DATA SHOWN ::

----

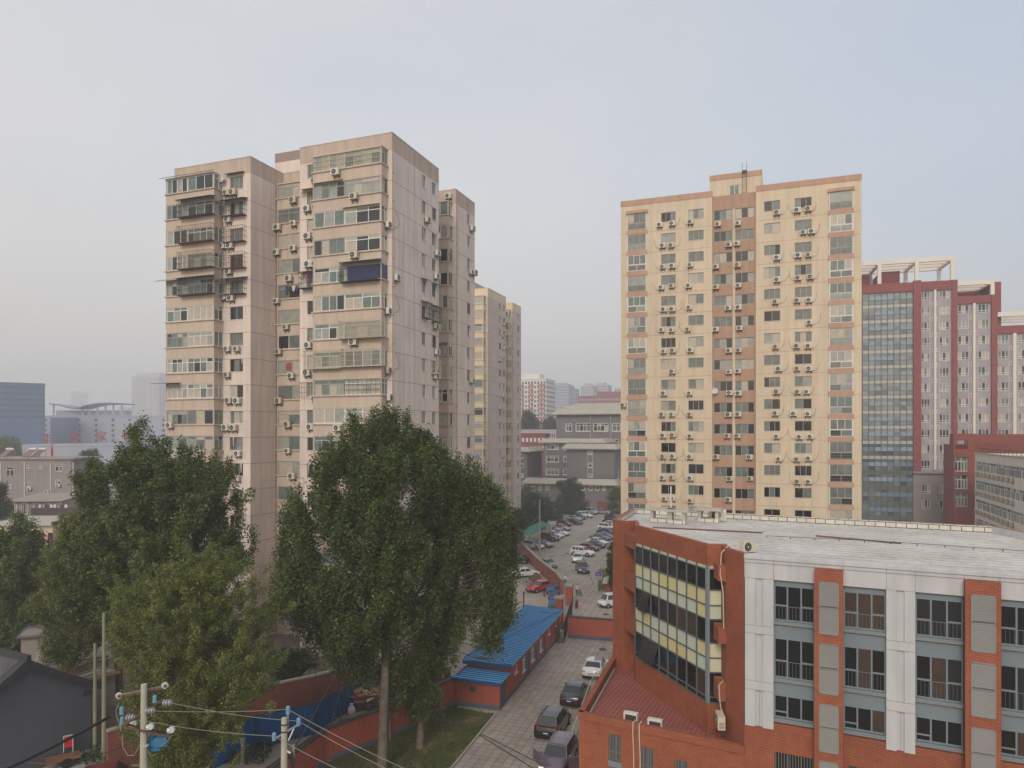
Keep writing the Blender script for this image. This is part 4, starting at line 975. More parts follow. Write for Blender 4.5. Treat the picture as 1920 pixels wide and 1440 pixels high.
for bi, (a, b) in enumerate(bounds):
    for z0, z1 in gl:
        g = MB(); ps = rng.choice([['glass_black'], ['glass_black', 'glass_brown'], ['glass_black', 'glass_dark', 'glass_brown']])
        glaze(g, front(0), a, b, z0, z1, 3, .16, 'blue_grey', ps, 0, .08, rng=rng, sash=False)
        zr = z0+(z1-z0)*.43; w3 = (b-a)/3
        for i in (0, 2):
            if z1-z0 > 1.5 or i == 0: g.tb(front(0), a+i*w3+.04, a+(i+1)*w3-.04, .15, .2, zr-.04+(0 if z1-z0 > 1.5 else -.2), zr+.04+(0 if z1-z0 > 1.5 else -.2), 'blue_grey')
        for i in range(12):
            x = a+(b-a)*(i+.5)/12
            if z1-z0 > 1.5: g.tb(front(0), x-.008, x+.008, .17, .185, z0+.08, zr-.05, 'dark_frame')
        if z1-z0 > 1.5: g.tb(front(0), a+.05, b-.05, .165, .19, zr-.06, zr-.04, 'blue_grey')
        g.build('window', ofc)
for a, b in brp:
    w_ = MB(); s = .5
    w_.box(a, b, -s, -.13, 0, ZO-.45, ob); o = w_.build('brick_pier', ofc)
    g = MB(); aa, bb = a+(b-a)*.16, b-(b-a)*.14
    for z1, z0 in ((14.84, 12.11), (11.61, 9.0), (8.47, 5.97), (5.5, 3.0)):
        for q in ((aa, bb, z1-.06, z1), (aa, bb, z0, z0+.06), (aa, aa+.06, z0, z1), (bb-.06, bb, z0, z1), (aa, bb, (z0+z1)/2-.03, (z0+z1)/2+.03)): g.tb(front(-s), q[0], q[1], -.04, -.002, q[2], q[3], 'louver')
        g.tq(front(-s), aa, bb, z0, z1, -.004, 'louver_back'); k_ = int((z1-z0)/.075)
        for i in range(k_):
            z = z0+.06+i*.075
            if abs(z-(z0+z1)/2) < .06 or z > z1-.1: continue
            g.hexa([front(-s)(aa+.06, -.035, z), front(-s)(bb-.06, -.035, z), front(-s)(bb-.06, -.006, z+.04), front(-s)(aa+.06, -.006, z+.045), front(-s)(aa+.06, -.035, z+.015), front(-s)(bb-.06, -.035, z+.015), front(-s)(bb-.06, -.006, z+.06), front(-s)(aa+.06, -.006, z+.06)], 'louver')
    g.build('louver_panel', o)
# glazed corner
g = MB(); T = seg(P['D0'], P['D1']); Ld = (P['D1']-P['D0']).length; nb = 8; ws = Ld/nb
bands = [('pale_panel', 0, 1), ('glass', 1, 2), ('yel', 2, 3), ('yel', 3, 4), ('glass', 4, 5), ('yel', 5, 6), ('yel', 6, 7), ('glass', 7, 8), ('glass', 8, 9)]
def corner(T, a0, a1, n, rr):
    w2 = (a1-a0)/n
    for tp, i0, i1 in bands:
        z1, z0 = LV[i0], LV[i1]
        for j in range(n):
            m = {'glass': 'glass_black', 'pale_panel': 'pale_panel'}.get(tp) or rr.choice(['yellow_panel', 'yellow_panel', 'pale_panel', 'mint_panel'] if i0 in (2, 5) else ['yellow_panel', 'pale_panel', 'mint_panel', 'pale_panel'])
            if tp == 'glass' and rr.random() < .25: m = rr.choice(['glass_dark', 'glass_brown'])
            if (tp, i0) == ('glass', 4) and j == 1 and n > 1 or (tp, i0) == ('glass', 7) and j in (1, 2) and n > 1:
                g.hexa([T(a0+j*w2+.03, -.45, z0+.08), T(a0+(j+1)*w2-.03, -.45, z0+.08), T(a0+(j+1)*w2-.03, -.42, z0+.08), T(a0+j*w2+.03, -.42, z0+.08), T(a0+j*w2+.03, -.03, z1-.04), T(a0+(j+1)*w2-.03, -.03, z1-.04), T(a0+(j+1)*w2-.03, 0, z1-.04), T(a0+j*w2+.03, 0, z1-.04)], 'glass_mid' if 0 else 'glass_dark')
            g.tq(T, a0+j*w2, a0+(j+1)*w2, z0, z1, .05, m)
        g.tb(T, a0, a1, -.02, .06, z0-.035, z0+.035, 'dark_frame')
    for j in range(n+1): g.tb(T, a0+j*w2-.035, a0+j*w2+.035, -.03, .06, LV[-1], LV[0], 'dark_frame')
corner(T, 0, Ld, nb, random.Random(4)); T2 = seg(P['D1'], P['D2']); corner(T2, 0, (P['D2']-P['D1']).length, 1, random.Random(9))
g.tb(T, Ld-.12, Ld+.02, -.06, .05, LV[-1], LV[0], 'blue_grey'); g.tb(T2, -.02, .14, -.06, .05, LV[-1], LV[0], 'blue_grey'); g.build('curtain_wall', ofc)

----

YOUR INSTRUCTIONS :: Each line above is to be copied verbatim. Drop any image from the copy.

ANSWER BELOW ::
Keep writing the Blender script for this image. This is part 4, starting at line 975. More parts follow. Write for Blender 4.5. Treat the picture as 1920 pixels wide and 1440 pixels high.
for bi, (a, b) in enumerate(bounds):
    for z0, z1 in gl:
        g = MB(); ps = rng.choice([['glass_black'], ['glass_black', 'glass_brown'], ['glass_black', 'glass_dark', 'glass_brown']])
        glaze(g, front(0), a, b, z0, z1, 3, .16, 'blue_grey', ps, 0, .08, rng=rng, sash=False)
        zr = z0+(z1-z0)*.43; w3 = (b-a)/3
        for i in (0, 2):
            if z1-z0 > 1.5 or i == 0: g.tb(front(0), a+i*w3+.04, a+(i+1)*w3-.04, .15, .2, zr-.04+(0 if z1-z0 > 1.5 else -.2), zr+.04+(0 if z1-z0 > 1.5 else -.2), 'blue_grey')
        for i in range(12):
            x = a+(b-a)*(i+.5)/12
            if z1-z0 > 1.5: g.tb(front(0), x-.008, x+.008, .17, .185, z0+.08, zr-.05, 'dark_frame')
        if z1-z0 > 1.5: g.tb(front(0), a+.05, b-.05, .165, .19, zr-.06, zr-.04, 'blue_grey')
        g.build('window', ofc)
for a, b in brp:
    w_ = MB(); s = .5
    w_.box(a, b, -s, -.13, 0, ZO-.45, ob); o = w_.build('brick_pier', ofc)
    g = MB(); aa, bb = a+(b-a)*.16, b-(b-a)*.14
    for z1, z0 in ((14.84, 12.11), (11.61, 9.0), (8.47, 5.97), (5.5, 3.0)):
        for q in ((aa, bb, z1-.06, z1), (aa, bb, z0, z0+.06), (aa, aa+.06, z0, z1), (bb-.06, bb, z0, z1), (aa, bb, (z0+z1)/2-.03, (z0+z1)/2+.03)): g.tb(front(-s), q[0], q[1], -.04, -.002, q[2], q[3], 'louver')
        g.tq(front(-s), aa, bb, z0, z1, -.004, 'louver_back'); k_ = int((z1-z0)/.075)
        for i in range(k_):
            z = z0+.06+i*.075
            if abs(z-(z0+z1)/2) < .06 or z > z1-.1: continue
            g.hexa([front(-s)(aa+.06, -.035, z), front(-s)(bb-.06, -.035, z), front(-s)(bb-.06, -.006, z+.04), front(-s)(aa+.06, -.006, z+.045), front(-s)(aa+.06, -.035, z+.015), front(-s)(bb-.06, -.035, z+.015), front(-s)(bb-.06, -.006, z+.06), front(-s)(aa+.06, -.006, z+.06)], 'louver')
    g.build('louver_panel', o)
# glazed corner
g = MB(); T = seg(P['D0'], P['D1']); Ld = (P['D1']-P['D0']).length; nb = 8; ws = Ld/nb
bands = [('pale_panel', 0, 1), ('glass', 1, 2), ('yel', 2, 3), ('yel', 3, 4), ('glass', 4, 5), ('yel', 5, 6), ('yel', 6, 7), ('glass', 7, 8), ('glass', 8, 9)]
def corner(T, a0, a1, n, rr):
    w2 = (a1-a0)/n
    for tp, i0, i1 in bands:
        z1, z0 = LV[i0], LV[i1]
        for j in range(n):
            m = {'glass': 'glass_black', 'pale_panel': 'pale_panel'}.get(tp) or rr.choice(['yellow_panel', 'yellow_panel', 'pale_panel', 'mint_panel'] if i0 in (2, 5) else ['yellow_panel', 'pale_panel', 'mint_panel', 'pale_panel'])
            if tp == 'glass' and rr.random() < .25: m = rr.choice(['glass_dark', 'glass_brown'])
            if (tp, i0) == ('glass', 4) and j == 1 and n > 1 or (tp, i0) == ('glass', 7) and j in (1, 2) and n > 1:
                g.hexa([T(a0+j*w2+.03, -.45, z0+.08), T(a0+(j+1)*w2-.03, -.45, z0+.08), T(a0+(j+1)*w2-.03, -.42, z0+.08), T(a0+j*w2+.03, -.42, z0+.08), T(a0+j*w2+.03, -.03, z1-.04), T(a0+(j+1)*w2-.03, -.03, z1-.04), T(a0+(j+1)*w2-.03, 0, z1-.04), T(a0+j*w2+.03, 0, z1-.04)], 'glass_mid' if 0 else 'glass_dark')
            g.tq(T, a0+j*w2, a0+(j+1)*w2, z0, z1, .05, m)
        g.tb(T, a0, a1, -.02, .06, z0-.035, z0+.035, 'dark_frame')
    for j in range(n+1): g.tb(T, a0+j*w2-.035, a0+j*w2+.035, -.03, .06, LV[-1], LV[0], 'dark_frame')
corner(T, 0, Ld, nb, random.Random(4)); T2 = seg(P['D1'], P['D2']); corner(T2, 0, (P['D2']-P['D1']).length, 1, random.Random(9))
g.tb(T, Ld-.12, Ld+.02, -.06, .05, LV[-1], LV[0], 'blue_grey'); g.tb(T2, -.02, .14, -.06, .05, LV[-1], LV[0], 'blue_grey'); g.build('curtain_wall', ofc)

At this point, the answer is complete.